#133  

 April 1995





How Anti-Semitism Threatens Black Americans

by Mark Hardie



As a people, Black Americans have faced the indignity of enslavement, the horror of lynching, and the abomination of segregation. Because of these injustices committed against our people, we should, above all others, rise up against all forms of racism and cruelty. For this reason, I call upon young Blacks from across the country to take a stand against the rising tide of anti-Semitism and Jew-hatred. We must begin to recognize that the same bigotry that victimizes our community also victimizes our Jewish brothers and sisters.

The Anti-Defamation League's new report, The 1994 Anti-Defamation League Audit of Anti-Semitic Incidents, which chronicles acts of bigotry committed against the Jewish community, makes a convincing case that anti-Semitism is getting worse. The report, which was released in early 1995, tabulated 2,066 incidents of anti-Semitic violence, assault, arson, threats and harassment in 1994. This is the highest number of such incidents in the audit's 16-year-history. The shocking report cited a 17 percent increase of anti-Semitic campus incidents since 1993; 1,197 personal assault and harassment incidents; 869 acts of vandalism against Jewish institutions and Jewish-owned property; and 141 arrests for anti-Semitic crimes reported in 1994. The five states with the highest totals of anti-Jewish incidents are New York (440); New Jersey (237); California (232); Florida (158); and Massachusetts (134). However, the true tragedy of anti-Semitism can best be conveyed by stories of personal suffering, not by statistics.

In New York, for example, a Hasidic student was assaulted by two teens yelling anti-Semitic epithets. The victim was hit in the head with a wooden club by a 14-year-old and a 15-year-old. In Los Angeles, California, a self-proclaimed Skinhead attacked a yeshiva student with a three-foot pipe and screwdriver, while shouting, "I hate Jews! I'll kill you!" In Missouri, a woman was fired from her job after the owners found out she was Jewish. Her supervisor confirmed that her religion was the cause for her dismissal. In Michigan, a Jewish couple received a package in the mail containing a severed dog's head wrapped in a plastic bag; drawings of swastikas and the words "Dirty Jew" covered the dog's head. At San Francisco State University, a mural depicting Malcolm X included two Stars of David; one with skull and crossbones and the other with a "$" sign in the middle.

As a Black American, I am able to identify with the victims of anti-Jewish sentiments, because both racism and anti-Semitism are the sons of hatred. I remember being surrounded by several white students in the sandbox at Lowell Elementary School in Long Beach, California. Fear shot through my small brown-skinned body as the kids jeered at me and called me a "nigger" over and over again. Although I was one of the few black students attending the school, I had always felt a substantial degree of acceptance from my fellow pupils. This day, however, an argument in the sandbox during recess incited the racial epithets that hurt my feelings. At that moment, humiliation became my only companion. I felt as though I had done something wrong. I felt rejected by people I thought were my friends. I felt alone because I was Black.

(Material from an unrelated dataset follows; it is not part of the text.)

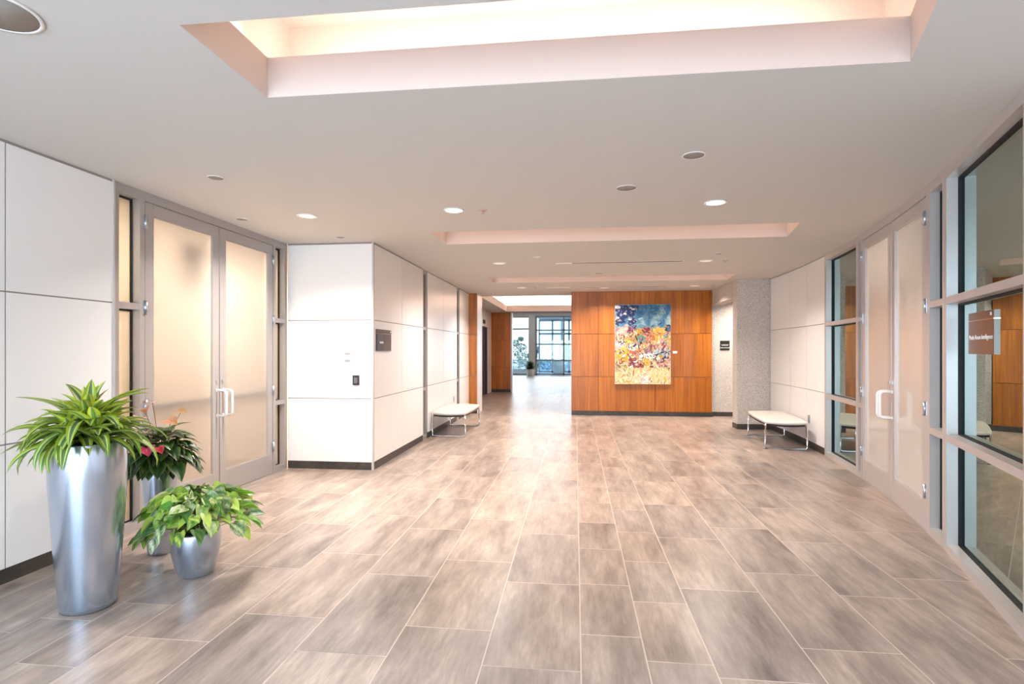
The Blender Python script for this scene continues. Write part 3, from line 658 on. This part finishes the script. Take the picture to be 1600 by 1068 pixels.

This incident was my first encounter with racial hatred, but it certainly was not my last. As a young Black person, I constantly endure the slings and arrows of discrimination. For example, while I walk the streets at night, people often change direction when they see my thin Black frame approaching. Also, women sometimes clutch their purses when they find themselves alone with me in an elevator. And sometimes, when I tell people that I am a student at a prestigious law school, I get skeptical looks in return. These overt acts of racism constantly remind me that I cannot abandon the struggle for equality and justice. Fortunately, I have not allowed these negative experiences to turn me into a racist. Instead, I try to empathize with other people who feel the same sting of bigotry and intolerance. But more than empathy is needed. Those people who have suffered the effects of bigotry must do more than resist the temptation to become bigots themselves; they must join together with other victims of bigotry to fight hatred everywhere. "Not in my back yard" is a shortsighted and selfish attitude for fighting injustice. We must fight to end bigotry against all people everywhere. Injustice will not end until we begin to say, "Not in anybody's backyard."

As Martin Luther King Jr. once wrote in his Letter from Birmingham Jail, "Injustice anywhere is a threat to justice everywhere. We are caught in an inescapable network of mutuality, tied in a single garment of destiny. Whatever affects one directly, affects all indirectly." The truth of Dr. King's concept as to the interrelationship of all people is undeniable. Pursuant to Dr. King's philosophy, the bigotry I face as a Black person is connected to the bigotry perpetrated against the Jewish community. In a larger sense, racism endured by Blacks is connected to the intolerance inflicted upon Jewish people. Therefore, I call upon young Blacks to fight against anti-Semitism and to heed the message of Dr. King, who stated, "He who passively accepts evil is as much involved in it as he who helps to perpetrate it. He who accepts evil without protesting against it is really cooperating with it."


Mark Hardie is a member of the national Advisory Committee for the African-American leadership group Project 21.